SUMMER: EARTH’S SEASONAL SECRETS, BBC1, 8.30pm
THIS jaunty and cheerful new series shows how the changing seasons act as “the driving force of all life on Earth” and how animals adapt to cope with the changes in weather, landscape and food supplies.
Tonight is all about summer and we see it’s a time of “glorious abundance” and yet “the living isn’t always easy.”
We go to the wilds of Canada, Madagascar and the Serengeti to observe different animals relishing summer, and there is some quite spectacular footage on offer here.
We start with Canadian bees who are gathering nectar from sunflowers. It might look bright and peaceful, but it takes two million visits to flowers to produce one cupful of honey. There’s hard work under all that lazy bumbling. And your work might be ruined if a bear cub tries to rob your hive and steal the honeycombs.
Elsewhere tiny rodents build haystacks to hide their winter supplies, only to find the neighbours from hell have pinched it all. Slap an Asbo on those rodents.

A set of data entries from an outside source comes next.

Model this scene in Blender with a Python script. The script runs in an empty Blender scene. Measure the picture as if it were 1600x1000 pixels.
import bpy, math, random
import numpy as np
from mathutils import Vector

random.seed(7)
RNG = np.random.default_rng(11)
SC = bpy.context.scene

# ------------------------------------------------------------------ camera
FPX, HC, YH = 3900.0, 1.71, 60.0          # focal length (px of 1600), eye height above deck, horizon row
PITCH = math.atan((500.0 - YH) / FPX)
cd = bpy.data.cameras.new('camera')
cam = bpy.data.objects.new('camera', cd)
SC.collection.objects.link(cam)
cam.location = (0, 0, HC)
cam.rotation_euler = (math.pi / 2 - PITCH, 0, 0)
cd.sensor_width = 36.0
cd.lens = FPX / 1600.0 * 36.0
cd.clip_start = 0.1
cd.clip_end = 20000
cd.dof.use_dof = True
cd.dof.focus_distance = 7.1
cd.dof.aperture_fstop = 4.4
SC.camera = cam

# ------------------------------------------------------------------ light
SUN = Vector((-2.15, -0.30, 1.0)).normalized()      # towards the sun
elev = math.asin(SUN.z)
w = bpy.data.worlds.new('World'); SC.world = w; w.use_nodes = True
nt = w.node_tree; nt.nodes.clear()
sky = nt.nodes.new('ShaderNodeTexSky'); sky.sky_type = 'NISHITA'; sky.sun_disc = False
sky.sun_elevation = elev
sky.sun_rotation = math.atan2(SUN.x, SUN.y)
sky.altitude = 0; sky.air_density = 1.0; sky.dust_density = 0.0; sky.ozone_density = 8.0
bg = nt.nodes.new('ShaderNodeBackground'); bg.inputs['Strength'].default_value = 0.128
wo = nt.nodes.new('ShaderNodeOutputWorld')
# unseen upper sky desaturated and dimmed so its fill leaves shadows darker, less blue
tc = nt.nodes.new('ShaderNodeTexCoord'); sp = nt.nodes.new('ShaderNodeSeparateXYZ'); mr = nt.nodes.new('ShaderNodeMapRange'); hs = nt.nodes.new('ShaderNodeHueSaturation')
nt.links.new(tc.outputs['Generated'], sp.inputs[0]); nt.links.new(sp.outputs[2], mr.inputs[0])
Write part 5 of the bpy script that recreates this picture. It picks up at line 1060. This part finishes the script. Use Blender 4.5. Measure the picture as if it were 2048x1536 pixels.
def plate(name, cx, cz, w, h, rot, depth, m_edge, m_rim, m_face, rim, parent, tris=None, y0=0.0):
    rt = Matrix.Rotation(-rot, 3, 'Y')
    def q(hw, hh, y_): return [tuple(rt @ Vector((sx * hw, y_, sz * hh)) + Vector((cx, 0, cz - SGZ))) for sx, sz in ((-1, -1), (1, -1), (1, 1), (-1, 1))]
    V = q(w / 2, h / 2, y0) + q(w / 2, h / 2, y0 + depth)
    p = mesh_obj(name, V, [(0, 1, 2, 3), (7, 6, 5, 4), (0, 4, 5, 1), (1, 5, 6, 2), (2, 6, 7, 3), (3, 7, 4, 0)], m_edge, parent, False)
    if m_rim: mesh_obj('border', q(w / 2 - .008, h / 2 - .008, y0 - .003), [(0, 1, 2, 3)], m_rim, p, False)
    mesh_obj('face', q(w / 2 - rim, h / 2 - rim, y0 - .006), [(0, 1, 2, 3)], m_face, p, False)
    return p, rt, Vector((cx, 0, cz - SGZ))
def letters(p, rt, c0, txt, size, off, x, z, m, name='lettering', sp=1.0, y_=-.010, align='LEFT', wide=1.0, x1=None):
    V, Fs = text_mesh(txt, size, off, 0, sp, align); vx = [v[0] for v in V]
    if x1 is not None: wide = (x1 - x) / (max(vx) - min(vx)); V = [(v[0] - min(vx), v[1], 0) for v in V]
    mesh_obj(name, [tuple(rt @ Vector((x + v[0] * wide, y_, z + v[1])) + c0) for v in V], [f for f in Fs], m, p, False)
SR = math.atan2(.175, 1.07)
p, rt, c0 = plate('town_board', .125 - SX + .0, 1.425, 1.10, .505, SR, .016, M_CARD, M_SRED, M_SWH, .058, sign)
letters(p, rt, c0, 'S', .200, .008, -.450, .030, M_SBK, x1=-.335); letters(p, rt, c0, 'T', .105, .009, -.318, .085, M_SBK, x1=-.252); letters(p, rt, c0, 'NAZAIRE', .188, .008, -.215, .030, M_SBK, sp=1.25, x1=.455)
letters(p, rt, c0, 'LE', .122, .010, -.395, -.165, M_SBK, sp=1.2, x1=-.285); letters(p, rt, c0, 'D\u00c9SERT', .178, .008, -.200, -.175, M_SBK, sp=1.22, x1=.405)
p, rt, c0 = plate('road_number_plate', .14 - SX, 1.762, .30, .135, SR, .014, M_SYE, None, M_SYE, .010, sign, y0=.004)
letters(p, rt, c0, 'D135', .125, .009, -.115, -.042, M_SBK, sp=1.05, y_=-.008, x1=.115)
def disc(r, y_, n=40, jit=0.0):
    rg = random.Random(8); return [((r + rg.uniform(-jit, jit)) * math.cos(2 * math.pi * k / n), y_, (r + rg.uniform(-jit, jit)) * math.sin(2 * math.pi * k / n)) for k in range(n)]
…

CAMPING, SKY ATLANTIC, 10pm
AGONISING. Awkward. Cringeworthy. Painful. These are words which describe this sitcom. Another word would be “genius”.
The series was shown a few months ago on Sky Atlantic but is being repeated tonight. All six episodes are broadcast here in one tremendous, spectacular parade of humiliating humour, and I urge you to watch it if you missed it the first time around, or even if you’ve already seen it.
Camping is about three middle-class English couples who go on a posh camping holiday for one disastrous weekend. Marooned in the countryside together, all their hatred, resentments and concealed lusts come boiling forth.
We get horror and conflict in a sweet, chocolate-box setting. It is just brilliant.